Top five tips to positive on-boarding in the care sector

Statistics by Skills for Care estimate that, every year, 390,000 people leave their jobs in social care, which equates to 1,000 per day. This means there are approximately 110,000 unfilled vacancies at any one time.

Recruiting and retaining a skilled workforce, made up of people with compatible values, can help care home organisations deliver a high quality and consistent level of care and support, says Will Shepherd, CEO of recruitment firm Cohesion in The HR Director. We know the care sector is different from primary care, but the challenges are similar – meaning there are some key takeaways for practices here

This is an edited version of an article that first appeared in The HR Director.

A recent survey of care organisations on recruitment and retention revealed that over half (55%) of respondents found retaining staff to be a bigger challenge than recruiting. Here are five steps to improving retention.

Over half (55%) of respondents found retaining staff to be a bigger challenge than recruiting.

Provide role clarity – Candidates want to know the detail and, if you fail to tell them up front, things can go wrong down the line. Include daily duties of the role, information about the service, the team and the benefits and how to apply.  It is important to highlight how the employee can make a positive difference – in the advert and throughout the recruitment process – because research tells us this is the most important reason candidates will choose to apply.

Induction and training – When a new recruit starts working for a care home the on-boarding process is a crucial step in making them want to stay with an organisation long-term. Delivering a good induction scheme with associated training, has proven to be better than spreading training out over the first few months. Our research found that 72% of candidates surveyed at 12 weeks into their new role said that, ‘opportunities to develop in and beyond their current role’ was important to them.  Our research also found that 96% of all new starters who had been made to feel welcome by their manager described themselves as either ‘happy’ or ‘very happy’ in their role.

It’s important to focus on other areas apart from CQC compliance training.  Make it exciting by selling your business, the team and the organisation’s culture.
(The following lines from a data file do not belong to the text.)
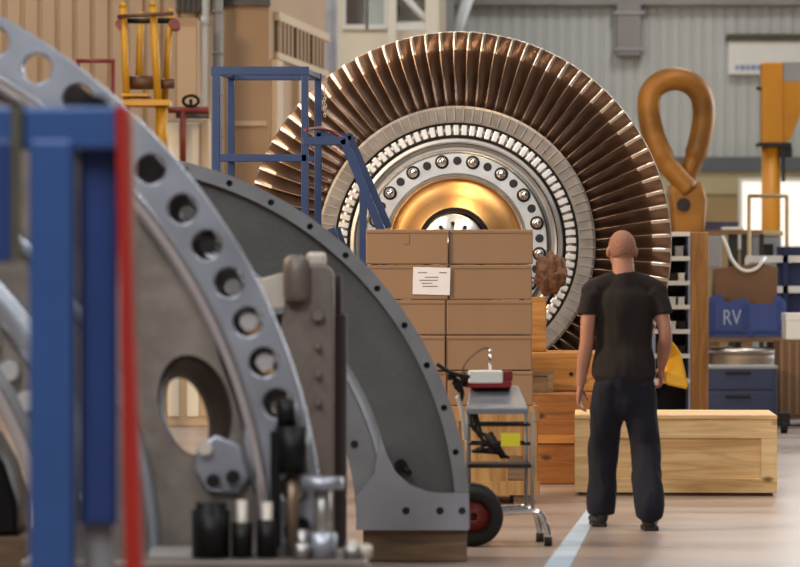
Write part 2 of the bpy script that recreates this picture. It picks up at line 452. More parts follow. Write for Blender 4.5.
b = B(); bx(b, X(132,YJ)-t.location.x, X(166,YJ)-t.location.x, .02, .18, Z(166,YJ), Z(158,YJ)); obj('bracket_arm', b, 'yellow', t, bevel=.01)
for px in (121,174):
    b = B(); a = rel(P(px,24,YJ),t); add_cyl(b, a+Vector((0,-.03,0)), a+Vector((0,.28,0)), .055, n=14); obj('end_hub', b, 'dark_red', t)
b = B(); bx(b, -.28,.08,-.1,.3,0,.04); obj('foot_plate', b, 'yellow', t, bevel=.01)

# red pipe gate with valve wheel, and cream cylinders behind it
YR = 35.2
t = thing('pale_cabinet', 'tall pale cabinet with narrow doors standing under the dark red pipe', 'cabinet', (X(187,YR),YR,0))
hc = Z(119,YR); x0, x1 = X(166,YR)-t.location.x, X(209,YR)-t.location.x
b = B(); bx(b, x0, x1, 0, .35, 0, hc); obj('body', b, 'tan_light', t, bevel=.01)
for a, c, m in ((168,179,'cream'),(187,199,'cream'),(201,208,'tan_light')):
    b = B(); bx(b, X(a,YR)-t.location.x, X(c,YR)-t.location.x, -.02, 0, .1, hc-.04); d = obj('door', b, m, t, bevel=.005)
    b = B(); add_cyl(b, (X(c,YR)-t.location.x-.02,-.035,1.9), (X(c,YR)-t.location.x-.02,-.035,2.05), .008, n=8); obj('handle', b, 'steel_dark', d)
YR = 35.0
t = thing('pipe_manifold', 'dark red pipe with a small handwheel fixed on top of pale cabinet', 'pipe', (X(184,YR),YR+.02,hc))
b = B(); add_cyl(b, rel(P(158,110,YR),t), rel(P(209,110,YR),t), .034, n=12); obj('rail', b, 'dark_red', t)
b = B(); add_cyl(b, rel(P(183,110,YR),t), rel(P(183,162,YR),t), .03, n=12); obj('drop_pipe', b, 'dark_red', t)
b = B(); c = rel(P(191,101,YR),t); add_tube(b, [c+Vector((.08*math.cos(k*PI/10),-.02,.055*math.sin(k*PI/10))) for k in range(20)], .017, 8, True); add_cyl(b, c-Vector((0,0,.1)), c+Vector((0,0,.02)), .018, n=10); obj('handwheel', b, 'black_steel', t)
b = B(); bx(b, X(176,YR)-t.location.x, X(209,YR)-t.location.x, -.03,.1, 0, Z(113,YR)-hc); obj('bracket', b, 'steel_dark', t, bevel=.01)
# red goal-shaped frame at far left
YG = 36.0
t = thing('red_frame', 'thin dark red tubular frame against the beige cladding', 'frame', (X(99,YG),YG,0))
for nm, px0, py0, px1, py1 in (('upright',113,61,113,420),('upright',78,61,78,420),('top_rail',76,61,115,61)):
    b = B(); a = rel(P(px0,py0,YG),t); c = rel(P(px1,py1,YG),t); a.z = max(a.z,0); c.z = max(c.z,0); add_cyl(b, a, c, .022, n=10); obj(nm, b, 'dark_red', t)

# ------------------------------------------------------------------ turbine rotor
YT = 27.0; s = F/YT
t = thing('turbine_rotor', 'large steam turbine rotor wheel with a full ring of brown blades', 'turbine rotor', (X(457,YT),YT,0), rz=math.radians(-4))
ZT = Z(245,YT)
def robj(name, bm, m, parent=None, bevel=0):
    o = obj(name, bm, m, parent or t, bevel)
    if parent is None: o.location = (0,0,ZT)
    return o
NB = 90
def n_back(k): return 18-k
def section(r):
    k = (r-1.09)/.6
    stag = math.radians(24+42*k)       # chord angle away from the axis
    chord = .19-.045*k; th = .034-.022*k; camb = .05-.045*k
    pts = []
    N = 9
    def pt(u, side):
        x = (u-.5)*chord
        tk = th*math.sqrt(max(u*(1-u),0))*1.9*(1-.45*u)
        y = camb*4*u*(1-u)*(1) + side*tk*.5 - camb*.5
        # axial (toward camera = -Y) at u=0
        ax = x*math.cos(stag)+y*math.sin(stag); tg = x*math.sin(stag)-y*math.cos(stag)
        return (tg, ax)
    for i in range(N+1): pts.append(pt(i/N, 1))
    for i in range(N-1, 0, -1): pts.append(pt(i/N, -1))
    return pts
stations = [1.08,1.16,1.26,1.36,1.46,1.545,1.56,1.63,1.685,1.692]
SHIELD = (0,1,2,n_back(1),n_back(2))
bb = B(); rings = []
for r in stations:
    sec = section(r); sc = 1 if r < 1.69 else .9
    rings.append([Vector((p[0]*sc, p[1]*sc, r)) for p in sec])
vr = ring_loft(bb, rings)
bb.verts.ensure_lookup_table()
n = len(rings[0])
bb.faces.ensure_lookup_table()
fi = 0
for i in range(len(rings)-1):
    for k in range(n):
        if i >= 5 and k in SHIELD: bb.faces[fi].material_index = 1
        fi += 1
proto = robj('blade', bb, ['blade','shield'])
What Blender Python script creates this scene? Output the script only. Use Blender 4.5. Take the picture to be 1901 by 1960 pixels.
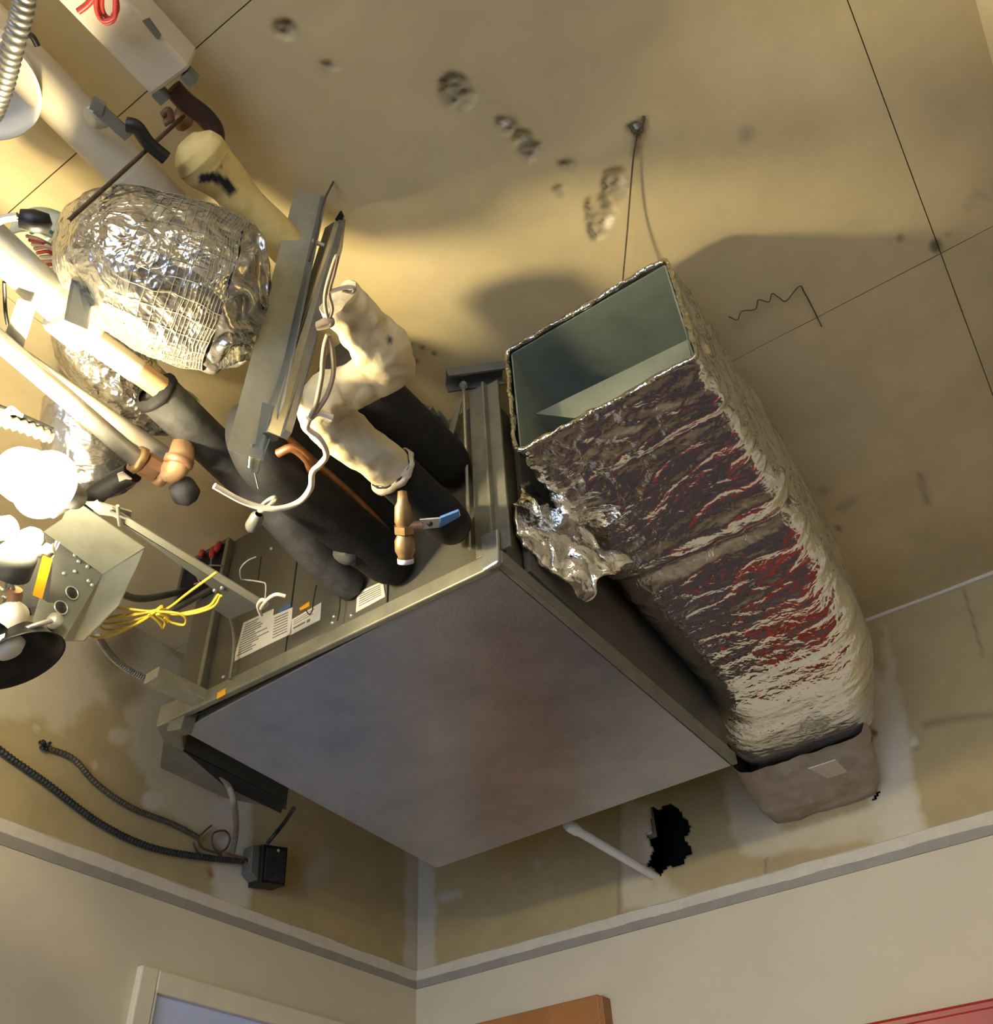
import bpy, math, random
import numpy as np
from mathutils import Vector, Matrix, noise
random.seed(7)
for o in list(bpy.data.objects): bpy.data.objects.remove(o)
scene = bpy.context.scene
col = scene.collection
# ------------------------------------------------------------------ camera
CZ = 1.5                      # camera height; "zr" below is height above the camera
FPX = 1754.74
M = np.array([[0.82323583, 0.56567814, -0.04786444],
              [-0.41396269, 0.54046454, -0.73248411],
              [-0.38848122, 0.62282126, 0.67909942]])
cam_d = bpy.data.cameras.new('camera')
cam = bpy.data.objects.new('camera', cam_d); col.objects.link(cam)
cam_d.sensor_fit = 'VERTICAL'; cam_d.sensor_height = 24.0; cam_d.lens = FPX / 1960 * 24.0
cam_d.clip_start = 0.02
Rm = Matrix(((M[0][0], -M[1][0], -M[2][0]), (M[0][1], -M[1][1], -M[2][1]), (M[0][2], -M[1][2], -M[2][2])))
cam.matrix_world = Matrix.Translation((0, 0, CZ)) @ Rm.to_4x4()
scene.camera = cam
# ------------------------------------------------------------------ world, exposure
w = bpy.data.worlds.new('world'); scene.world = w; w.use_nodes = True
w.node_tree.nodes['Background'].inputs[0].default_value = (0.55, 0.70, 1.0, 1)
w.node_tree.nodes['Background'].inputs[1].default_value = 0.4
scene.view_settings.view_transform = 'Standard'; scene.view_settings.look = 'None'
scene.view_settings.exposure = 0.0; scene.view_settings.gamma = 1.0
scene.view_settings.use_curve_mapping = False
scene.cycles.sample_clamp_indirect = 8.0
LAMP_E = 880.0        # glowing work-light globe
SMALL_E = 380.0
FILL_E = 46.0        # fill fixtures added behind the camera
WINDOW_E = 7.0       # daylight pane behind the camera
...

When a new member of staff starts, shadowing and supernumerary shifts alongside existing members of staff, can have a huge impact on their confidence and enjoyment of the role.

Use social media – Social media is often used to attract people into a role during recruitment, but it is now also having a huge impact as an engagement tool in the retention process. However, our survey revealed that 65% of social care organisations did not use social media as part of their employee retention strategy.

Utilise personnel success stories across your social media channels, encouraging people to join the organisation’s community. Social media can also be used to encourage new starter recommendations; try to motivate, and if possible, reward staff for making candidate introductions and referrals. Consistency is key and maintaining a social media presence can, ultimately, have a huge impact.

Work-life balance – Our survey revealed that 40% of people who said they were ‘very unhappy’, and a further 32% who were ‘unhappy’, did not feel that the hours and shifts were suitable for their work-life balance or travel arrangements. The more flexible the working environment, the wider the audience of potential applicants you can attract. We are aware that this can sometimes be hard to achieve within a care home, but any flexibility that you can offer in terms of shift patterns and rotas is appreciated by staff. The rewards make it worth it!

Listening and acting on employee feedback – By the time a member of staff is taking part in an exit interview it is really too late to identify and solve any problems they may have faced during their period of employment! A ‘stay interview’, which takes place while an employee is still employed, provides a great opportunity to build a trusting relationship and is a chance to assess the degree of employee satisfaction and engagement. While you may not need to hold stay interviews with all employees, it’s especially important to hold them with key members of staff who might be considering a career change.

Be sure to listen to your employees, take notes and action their suggestions; if they don’t feel that anything is going to change, you won’t get honest feedback.